Kosi River Evacuation_Aug03
National Disaster Response Force (NDRF) personnel evacuate villagers at Supaul district in the eastern Indian state of Bihar on Aug. 3, 2014. Reuters/Krishna Murari Kishan

Residents of Bihar state in India braced for massive flooding as Nepalese officials prepared to clear a landslide that has blocked the Kosi river. Some 50,000 of the 425,000 people living in the area had been evacuated by Sunday evening from the Supaul, Madhepura, Saharsa, Araria, Purnea, Madhubani, Khagaria, Darbhanga and Bhagalpur districts, threatened by a river blockage that formed following a landslide Friday that killed nine people.

The landslide created a lake 360 feet deep in the river, flooding two hydropower stations and inundating the highway that connects Nepal to Tibet in China. Clearing the blockage could send a 10-foot wall of water sweeping downstream, Press Trust of India reported.

The Calcutta Telegraph reported Nepalese officials are planning to blast away the blockage, sending the water sweeping down into Bihar within 14 hours. Government troops have been given permission to use force to get people out of the danger zone, the Telegraph said.

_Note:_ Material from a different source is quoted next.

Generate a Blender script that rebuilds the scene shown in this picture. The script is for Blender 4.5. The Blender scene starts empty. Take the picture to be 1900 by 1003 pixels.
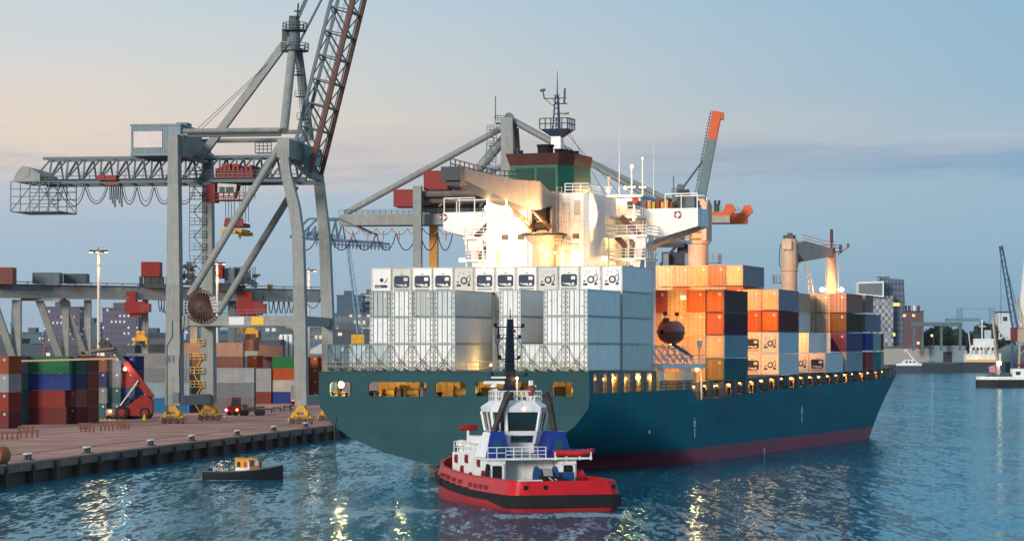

"We flew along the upstream of river Kosi, from Naugachhia in Bhagalpur district up to Birpur barrage in Supaul district. Everything is quiet, but it may not be the same after the debris is blasted," Bihar government disaster management principal secretary Vyasji said following an aerial survey of the area, the Times of India reported.

The Nepalese government sought technical help from Indian experts. Vyasji said efforts are being made to control the speed with which the water is released.

"After the blasts, water will gush through with a great force and is expected to reach the Birpur barrage in 17 hours thereafter. Then, the next 72 hours will be highly crucial for the rescue and relief operations, both on the India and Nepal sides," Vyasji said.

S.S. Guleria, deputy inspector general at the National Disaster Response Force, said 117 relief camps had been set up for evacuees, reports said.

This is not the first time the river has posed a danger. In 2008, a breach in the embankment at Kushaha, Nepal, produced disastrous flooding in Bihar. The river changed course killing hundreds of people and destroying crops.